Review of Earth

Earth (1930)
10/10
True communist poetry.
7 March 2006
From its opening, with an elderly man dying surrounded by impassive adults and obliviously playing children, to its wildly emotional finale, this breathtaking silent work transcends its politics and functions as poetry. It's unmistakeably Soviet -- the messianic fervor of the scene in which the farming community greets the arrival of a tractor would seem like parody if it weren't for Dovzhenko's extraordinary sense of lyricism. Using repeated shots of the expectant farmers crying out "It's coming!" intercut with an empty horizon, he builds the moment so completely that you're excited in spite of yourself; you totally believe in that tractor. (As one of the "rich farmers" says, shellshocked by this threat to their future, "It's a fact. It's here.")

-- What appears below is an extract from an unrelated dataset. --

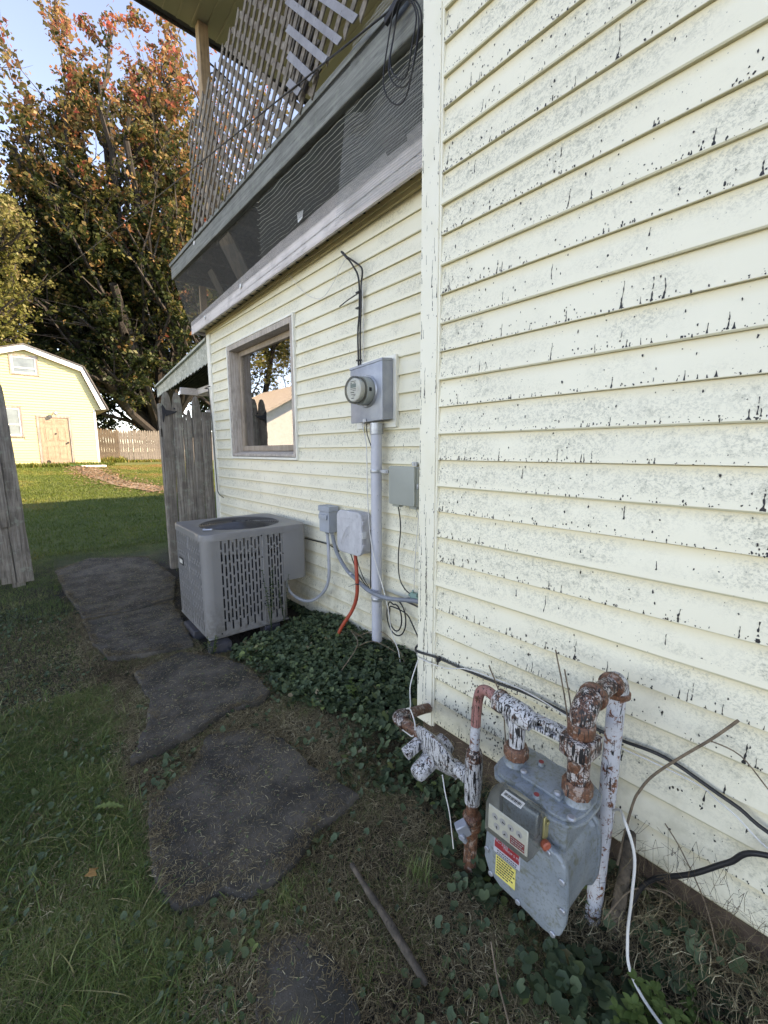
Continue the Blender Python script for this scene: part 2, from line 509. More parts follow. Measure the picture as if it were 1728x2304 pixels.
_m.b.inputs["Roughness"].default_value = 0.12; _m.b.inputs["Base Color"].default_value = (0.45, 0.45, 0.42, 1)
_tr = _m.node("ShaderNodeBsdfTransparent"); _tr.inputs[0].default_value = (0.93, 0.93, 0.90, 1)
_mx = _m.node("ShaderNodeMixShader")
_fr = _m.node("ShaderNodeFresnel"); _fr.inputs[0].default_value = 1.45
_m.set(_mx.inputs[0], _m.math('ADD', _m.math('MULTIPLY', _m.noise(_m.pos(), 30, 3), 0.06), _fr.outputs[0]))
_m.t.links.new(_tr.outputs[0], _mx.inputs[1]); _m.t.links.new(_m.b.outputs[0], _mx.inputs[2]); _m.t.links.new(_mx.outputs[0], _m.out.inputs[0])
M['cover'] = _m.mat
_m = N("window_glass"); _m.fin((0.5, 0.5, 0.5), 0.01, 0.0)
_gl = _m.node("ShaderNodeBsdfGlossy"); _gl.inputs["Roughness"].default_value = 0.015; _gl.inputs[0].default_value = (1, 1, 1, 1)
_tr = _m.node("ShaderNodeBsdfTransparent"); _tr.inputs[0].default_value = (0.75, 0.78, 0.76, 1)
_fr = _m.node("ShaderNodeFresnel"); _fr.inputs[0].default_value = 1.9
_mx = _m.node("ShaderNodeMixShader"); _m.set(_mx.inputs[0], _m.math('ADD', _fr.outputs[0], 0.22))
_m.t.links.new(_tr.outputs[0], _mx.inputs[1]); _m.t.links.new(_gl.outputs[0], _mx.inputs[2]); _m.t.links.new(_mx.outputs[0], _m.out.inputs[0])
M['glass'] = _m.mat
M['curtain'] = simple("dim_curtain", (0.36, 0.29, 0.25), 0.9, 0, 0.2, 6)
M['darkroom'] = simple("dark_interior", (0.03, 0.027, 0.025), 0.9)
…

To call the film propaganda, while true, seems rather beside the point. Aren't all films? Dovzhenko's manipulations are certainly no less devious than those of western film. Switch the communist message to a patriotic or even capitalist one, and the setting to the World War II Pacific or the old west or wherever you choose and it's no different than, say, "Shane" or "Gone With the Wind" or "The Passion of the Christ" -- just much, much better.

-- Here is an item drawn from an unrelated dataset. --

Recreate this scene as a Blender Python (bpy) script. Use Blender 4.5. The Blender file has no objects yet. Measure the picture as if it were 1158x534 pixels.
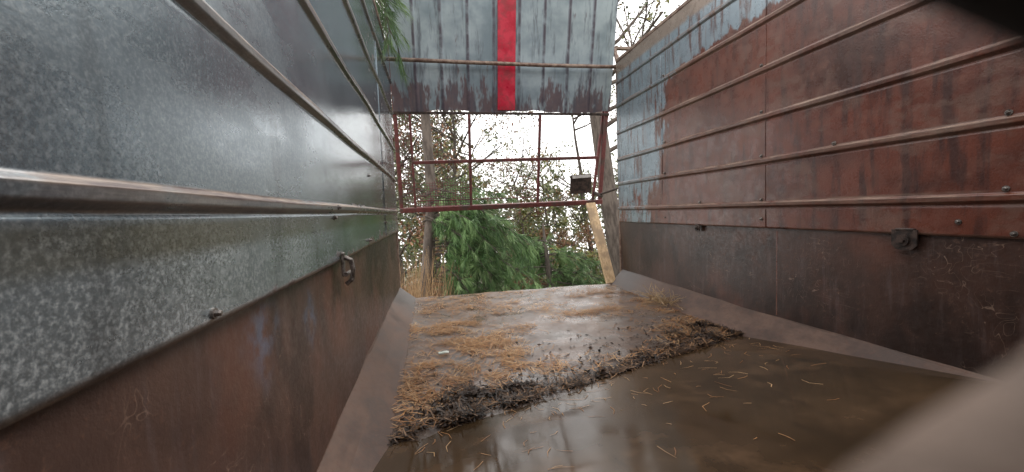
import bpy, math, random
import numpy as np
from mathutils import Matrix, Vector, noise as mnoise
random.seed(7); rng=np.random.default_rng(7)
scene=bpy.context.scene
scene.view_settings.view_transform='Standard'
try: scene.view_settings.look='None'
except: pass
scene.view_settings.exposure=0

# ------------------------------------------------------------ helpers
def link(o,parent=None):
    scene.collection.objects.link(o)
    if parent: o.parent=parent
    return o
def empty(name):
    o=bpy.data.objects.new(name,None); o.empty_display_size=.1; return link(o)
def mesh_ob(name,verts,faces,mat,parent=None,smooth=False,attrs=None):
    me=bpy.data.meshes.new(name)
    me.from_pydata([tuple(map(float,v)) for v in verts],[],[tuple(map(int,f)) for f in faces])
    me.materials.append(mat)
    if attrs:
        for k,a in attrs.items():
            at=me.attributes.new(k,'FLOAT','POINT'); at.data.foreach_set('value',np.asarray(a,dtype=np.float32))
    if smooth: me.polygons.foreach_set('use_smooth',[True]*len(me.polygons))
    me.update()
    return link(bpy.data.objects.new(name,me),parent)
def tri_ob(name,V,n,mat,parent=None,attrs=None):
    """V: (N*n,3) verts, faces of n consecutive verts"""
    me=bpy.data.meshes.new(name); N=len(V)//n
    me.vertices.add(len(V)); me.vertices.foreach_set('co',V.astype(np.float32).ravel())
    me.loops.add(len(V)); me.loops.foreach_set('vertex_index',np.arange(len(V),dtype=np.int32))
    me.polygons.add(N); me.polygons.foreach_set('loop_start',np.arange(0,len(V),n,dtype=np.int32))
    me.polygons.foreach_set('loop_total',np.full(N,n,dtype=np.int32))
    me.materials.append(mat)
    if attrs:
        for k,a in attrs.items():
            at=me.attributes.new(k,'FLOAT','POINT'); at.data.foreach_set('value',np.asarray(a,dtype=np.float32))
    me.update(calc_edges=True); me.validate()
    return link(bpy.data.objects.new(name,me),parent)
class MB:
    def __init__(s): s.v=[]; s.f=[]
    def box(s,c,size,rot=None,bev=0.0):
        x,y,z=[a/2 for a in size]; b=min(bev,x*.9,y*.9,z*.9)
        R=rot or Matrix.Identity(3); c=Vector(c); o=len(s.v)
        if b<=0:
            for i in (-1,1):
                for j in (-1,1):
                    for k in (-1,1): s.v.append(c+R@Vector((i*x,j*y,k*z)))
            s.f+=[(o,o+1,o+3,o+2),(o+4,o+6,o+7,o+5),(o,o+4,o+5,o+1),(o+2,o+3,o+7,o+6),(o,o+2,o+6,o+4),(o+1,o+5,o+7,o+3)]
            return
        idx={}
        for i in (-1,1):
            for j in (-1,1):
                for k in (-1,1):
                    for ax in range(3):
                        p=[i*(x-b),j*(y-b),k*(z-b)]; p[ax]=(i*x,j*y,k*z)[ax]
                        idx[(i,j,k,ax)]=len(s.v); s.v.append(c+R@Vector(p))
        for ax in range(3):
            a1,a2=[a for a in range(3) if a!=ax]
            for sg in (-1,1):
                q=[]
                for (m,n) in ((-1,-1),(1,-1),(1,1),(-1,1)):
                    t=[0,0,0]; t[ax]=sg; t[a1]=m; t[a2]=n; q.append(idx[(t[0],t[1],t[2],ax)])
                s.f.append(tuple(q))
            for m in (-1,1):
                for n in (-1,1):
                    q=[]
                    for e,axx in ((-1,a1),(1,a1),(1,a2),(-1,a2)):
                        t=[0,0,0]; t[ax]=e; t[a1]=m; t[a2]=n; q.append(idx[(t[0],t[1],t[2],axx)])
                    s.f.append(tuple(q))
        for i in (-1,1):
            for j in (-1,1):
                for k in (-1,1): s.f.append(tuple(idx[(i,j,k,a)] for a in range(3)))
    def bar(s,a,b,w,h,bev=0.003,up=(0,0,1)):
        a=Vector(a);b=Vector(b);d=b-a;L=d.length;d.normalize()
        u=Vector(up); side=d.cross(u)
        if side.length<1e-4: side=d.cross(Vector((1,0,0)))
        side.normalize(); u=side.cross(d)
        R=Matrix((side,d,u)).transposed()
        s.box((a+b)/2,(w,L,h),R,bev)
    def tube(s,pts,rad,n=8,cap=True):
        pts=[Vector(p) for p in pts]; o=len(s.v)
        if not hasattr(rad,'__len__'): rad=[rad]*len(pts)
        ref=Vector((.13,.21,.97))
        for i,p in enumerate(pts):
            d=(pts[min(i+1,len(pts)-1)]-pts[max(i-1,0)]).normalized()
            a=d.cross(ref)
            if a.length<.05: a=d.cross(Vector((1,0,0)))
            a.normalize(); b=d.cross(a)
            for k in range(n):
                t=2*math.pi*k/n; s.v.append(p+(a*math.cos(t)+b*math.sin(t))*rad[i])
        for i in range(len(pts)-1):
            for k in range(n):
                k2=(k+1)%n; s.f.append((o+i*n+k,o+i*n+k2,o+(i+1)*n+k2,o+(i+1)*n+k))
        if cap:
            s.f.append(tuple(o+k for k in range(n))[::-1]); e=o+(len(pts)-1)*n
            s.f.append(tuple(e+k for k in range(n)))
    def ob(s,name,mat,parent=None,smooth=False): return mesh_ob(name,s.v,s.f,mat,parent,smooth)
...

The story, told in rich montages of motionless figures, fruit, machinery, skies, rippling fields, and above all faces, weaves its "official" message about collective farms and private property with larger themes of religion, the generation gap, and the cycle of life: the Earth that gives life takes it away. A group of children giggle and spy on an old man listening at his friend's grave for a last message; a man sits up on his deathbed to eat a last sweet pear; a serious young radical, alone, gives himself up to a joyful moonlit dance before falling into the dirt. Dovzhenko's approach has less to do with narrative than with creating visual textures; it looks as though Terrence Malick watched this more than a few times before making "Days of Heaven." Dovzhenko's discontinuities and repetitions can be initially bewildering, but they pack a concrete wallop. The images accumulate and crystallize, carrying greater and greater weight, and, as an aging farmer becomes suddenly radicalized by tragedy, the direct shots of his face, hardening in bewilderment and outrage, take on a thunderous power.